Sono complementari, l'etica umana deve fare una sintesi fra la libertà
della natura, o dei nostri sentimenti, e la legge della ragione. Ma
non potrò assolutamente affidarmi solo alla ragione, alla legge, mentre
crederò profondamente all'equilibrio fra sentimento e ragione che è
iscritto in noi.
Non solo vedrò il rapporto fra natura e civiltà, fra la vita e il pensiero,
a sua immagine, ma evocherò di nuovo quanto dicevo prima dell'arte ellenica
in cui il perfetto equilibrio fra queste facoltà è la base che ci permette
di captare il divino, di parlare con gli Dei. Riprendendo l'esempio
concreto del solco, al di sopra della base in cui la ragione umana che
lo traccia e la forza vegetativa si equilibrano, splende la luce del
sole, scende la grazia di Dio.
Carla.S
Ma certo, la legge deve tenere conto di tutto, è il nostro massimo raggiungimento.
Vittorio.M
No, la legge, la ragione, e neppure la ragione etica di cui parli, non
può affatto essere il nostro massimo raggiungimento ma, al contrario,
sarà la nostra prigione, la nostra condanna, se non sapremo elaborarla
nell'equilibrio con il sentimento, con il femminile, con la natura,
con la nostra anima profonda, e in sostanza con lo stesso divino: non
abbiamo detto che Dio è insieme maschile e femminile?...
Carla.S
Ma la legge la fai tu e la fai appunto così, se fai una legge buona!
Vittorio.M
Ma vedi, questo mio stesso discorso, un po’ architettonico, si appoggia
alla costruzione di alcuni schemi, come fossero delle leggi, ma io stesso
dico “attenzione!”, non va preso in modo arido, non si deve giurare
che sia assolutamente vero, e neppure dire che può convivere con qualunque
altro punto di vista. E' un modo di disegnare degli assi, dei tracciati,
perché fra di essi possano crescere dei sentimenti vitali, ma guai se
questi tracciati li soffocassero, come avviene di troppe teorie, di
troppe leggi, comprese quelle che si pretendono divine.

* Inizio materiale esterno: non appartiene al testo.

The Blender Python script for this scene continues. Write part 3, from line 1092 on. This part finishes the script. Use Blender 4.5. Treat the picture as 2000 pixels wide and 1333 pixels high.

Riguardo poi a quello che è vero o che non è vero, a ciò che posso credere
o non credere, mi viene in mente un'altra immagine. Vedrei la vita come
una ruota - l’abbiamo già detto tante volte, è la ruota del samsara
- che, come quella di una bicicletta, è costruita con molti raggi che
ne collegano la circonferenza al centro. In questi raggi possiamo vedere
tutti i ragionamenti, tutti i percorsi, quello della storia, dell’arte
eccetera e tutti quanti si dirigono allo stesso centro. Certo è vero
che essi convivono e che possono anche essere tutti veri, purché però
portino davvero al centro comune.
Ecco, quello che a me interessa è questo centro, che è fisso e non opinabile:
la ruota può girare come vuoi, può andare avanti, tornare indietro,
i suoi raggi possono essere tanti o pochi ma non divergenti o sconnessi.
Ma soprattutto il centro non è un’opinione, non è neppure una consolazione:
lo senti nel tuo essere! E se uno si rifiuta di sentirlo, è come proprio
se chiudesse gli occhi e le orecchie, se rifiutasse il nutrimento, e
non volesse neppure respirare. Ma perché?